I'm planning to build a "NAS" at my parents' house backed by a remote storage provider via rclone. I want to repurpose old hardware for this:
- Raspberry Pi 3B+
- 128GB USB stick as cache
The goal is to leverage remote storage while using a 128GB local cache to reduce reliance on internet connectivity for frequently accessed files. I'm aware of potential data consistency issues with connectivity or hardware failures, but I'd like to focus on a specific issue I've discovered during testing.
My use case assumptions
- Library size: Larger than cache (potentially multi-TB)
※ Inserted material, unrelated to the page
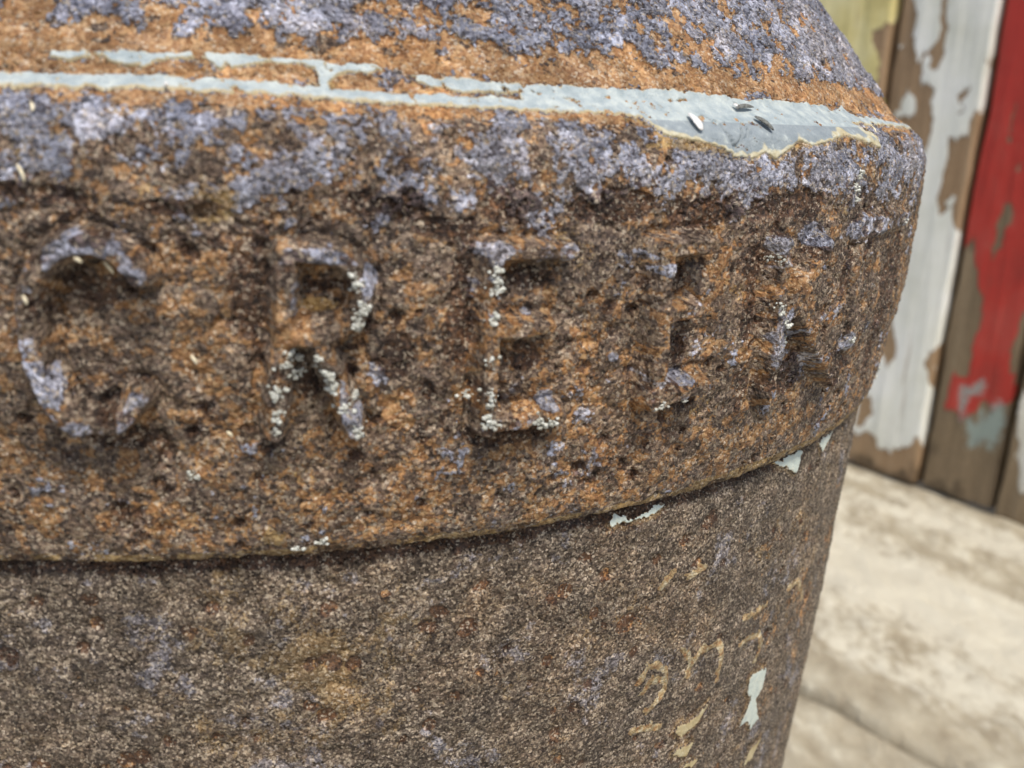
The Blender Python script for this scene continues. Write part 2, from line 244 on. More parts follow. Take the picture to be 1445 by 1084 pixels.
def iron(name, base, dirt_shade, gs=1., os_=.8, fine=1., relief=.0013, ct=1.):
    g = G(name)
    A, B, = g.attr('wear'), g.attr('stain_shade')
    N1 = g.noise(1700*fine, 3, .7); N2 = g.noise(620, 5, .7); N3 = g.noise(150, 3); N4 = g.noise(2600, 2, .6)
    vo = g.voro(1700*fine); cell = g.n('ShaderNodeSeparateColor'); g.put(cell.inputs[0], vo.outputs['Color'])
    grain = g.math('ADD', g.math('MULTIPLY', N1, .6), g.math('MULTIPLY', cell.outputs[0], .4))
    col = g.ramp(grain, base)
    jit = g.math('ADD', g.math('MULTIPLY', g.math('SUBTRACT', N1, .5), .55), g.math('MULTIPLY', g.math('SUBTRACT', N2, .5), .8))
    def mask(v, k=1., a=.47, b=.53): return g.step(a, b, g.math('ADD', v, g.math('MULTIPLY', jit, k)))
    rust = g.ramp(grain, [(.2, (.19, .085, .030)), (.42, (.37, .190, .074)), (.58, (.50, .285, .122)), (.8, (.66, .46, .26))])
    rust = g.mix(g.math('MULTIPLY', B[2], 1. if name == 'rusted_lid_iron' else 0.), rust, g.ramp(grain, [(.2, (.10, .042, .016)), (.42, (.27, .138, .054)), (.58, (.41, .228, .095)), (.8, (.54, .38, .21))]))
    mr = mask(A[1], .9); col = g.mix(mr, col, rust)
    grey = g.ramp(grain, [(.27, (.085, .074, .080)), (.42, (.285, .295, .370)), (.55, (.43, .455, .570)), (.76, (.76, .80, .95))])
    mg = g.math('MULTIPLY', mask(A[0], .55), gs); col = g.mix(mg, col, grey)
    och = g.ramp(grain, [(.25, (.26, .15, .045)), (.6, (.56, .38, .15)), (.8, (.68, .54, .28))])
    col = g.mix(g.math('MULTIPLY', mask(B[1], 1.1), os_), col, och)
    dk = g.ramp(grain, [(.25, (.014, .008, .006)), (.5, (.065, .030, .018)), (.75, (.18, .085, .04))])
    col = g.mix(g.math('MULTIPLY', mask(B[0], .9), dirt_shade), col, dk)  # dark mask mixes pits and staining with painted shade
    crev = g.step(.43, .33, N2); col = g.mix(g.math('MULTIPLY', crev, .78*ct), col, (.02, .012, .009))
    fleck = g.step(.59, .68, N2); col = g.mix(g.math('MULTIPLY', fleck, .42*ct), col, (.48, .37, .26))
    tint = g.mix(1, g.ramp(N3, [(.3, (.74, .70, .68)), (.5, (1, 1, 1)), (.7, (1.22, 1.15, 1.05))]), g.ramp(g.noise(34, 4, .65), [(.34, (.82, .84, .88)), (.5, (1, 1, 1)), (.66, (1.20, 1.12, 1.02))]), 'MULTIPLY')
    col = g.mix(1, col, tint, 'MULTIPLY')
    sp = g.step(.70, .76, g.math('ADD', g.math('MULTIPLY', cell.outputs[1], .5), g.math('MULTIPLY', N4, .55)))
    col = g.mix(g.math('MULTIPLY', sp, .75), col, (.64, .54, .41))  # sparse bright flecks, glints painted into the colour
    rim = g.math('MULTIPLY', g.step(.45, .6, g.math('ADD', B[2], g.math('MULTIPLY', jit, .8))), 1. if name == 'rusted_barrel_iron' else 0.)
    col = g.mix(rim, col, g.ramp(N2, [(.38, (.36, .18, .07)), (.52, (.56, .42, .22)), (.64, (.74, .68, .50))]))
    rough = g.math('ADD', .62, g.math('MULTIPLY', g.math('SUBTRACT', N1, .5), .6), True)
    rough = g.math('SUBTRACT', rough, g.math('MULTIPLY', mg, .16))
    glint = g.step(.74, .80, cell.outputs[2]); rough = g.math('SUBTRACT', rough, g.math('MULTIPLY', glint, .36))
    rgh = g.math('ADD', .28, g.math('MULTIPLY', g.step(.38, .64, g.noise(200, 4)), 1.1))
    rgh = g.math('MULTIPLY', rgh, g.math('SUBTRACT', 1., g.math('MULTIPLY', mr, g.math('MULTIPLY', g.math('SUBTRACT', 1., mg), .50))))
    h = g.math('ADD', g.math('MULTIPLY', N1, 1.3), g.math('ADD', g.math('MULTIPLY', N2, 1.1), g.math('MULTIPLY', N4, .5)))
    h = g.math('ADD', h, g.math('MULTIPLY', g.math('MULTIPLY', cell.outputs[0], .35), g.step(.45, .6, N3)))
    m_ = g.done(col, rough, g.math('MULTIPLY', h, rgh), relief, 1, .6)
    return m_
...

- Individual file size: Smaller than cache size
- Local network: 12MB/s (Raspberry Pi Ethernet)
- Internet upload: ~5MB/s
- Write pattern: Bulk uploads of new files (faster than upload speed)
The Problem
After reading the rclone documentation, I ran a test to validate the behavior of --vfs-cache-max-size during bulk uploads. I confirmed that it's a soft limit, not a hard limit. During bulk uploads, the cache grows beyond this limit to protect files with pending uploads from eviction. This works well when disk space is unrestricted, but causes write failures when the cache directory hits a hard disk limit.
Test Setup
- Source data: 444MB
--vfs-cache-max-size: 20M- Available disk space: 50MB (enforced via btrfs qgroup quota)
- Copy method: rsync
Configuration
rclone mount b2:infinity-storage /srv/infinity/data \
--vfs-cache-mode full \
--vfs-cache-max-age 87600h \
--vfs-cache-max-size 20M \
--cache-dir /srv/infinity/cache \
--vfs-write-back 5s \
--vfs-write-wait 300s \
--buffer-size 16M \
--vfs-read-ahead 256M \
--log-level INFO \
--rc \
--rc-serve \
--rc-addr localhost:5572
Copy command
rsync -avh --progress /origin/ /srv/infinity/data/
Result
The cache grew beyond 20M as expected (protecting pending uploads), but when it hit the 50MB hard limit, writes failed with I/O errors:
rsync: [receiver] write failed on "/srv/infinity/data/03/IMG_20180306_184218.jpg": Input/output error (5)
Logs
- rclone logs: 2026/01/31 13:55:35 NOTICE: Serving remote control on http://localhost:5572/20 - Pastebin.com
- rsync logs: sending incremental file list./01/01/IMG_20180104_164544.jpg 6, - Pastebin.com
The Question
Would it be feasible to implement some form of backpressure mechanism that slows down or blocks write operations when the cache is approaching disk capacity, rather than failing with I/O errors? I'm curious to hear thoughts on whether this is something that could be addressed in rclone's VFS cache, and what challenges or trade-offs might be involved.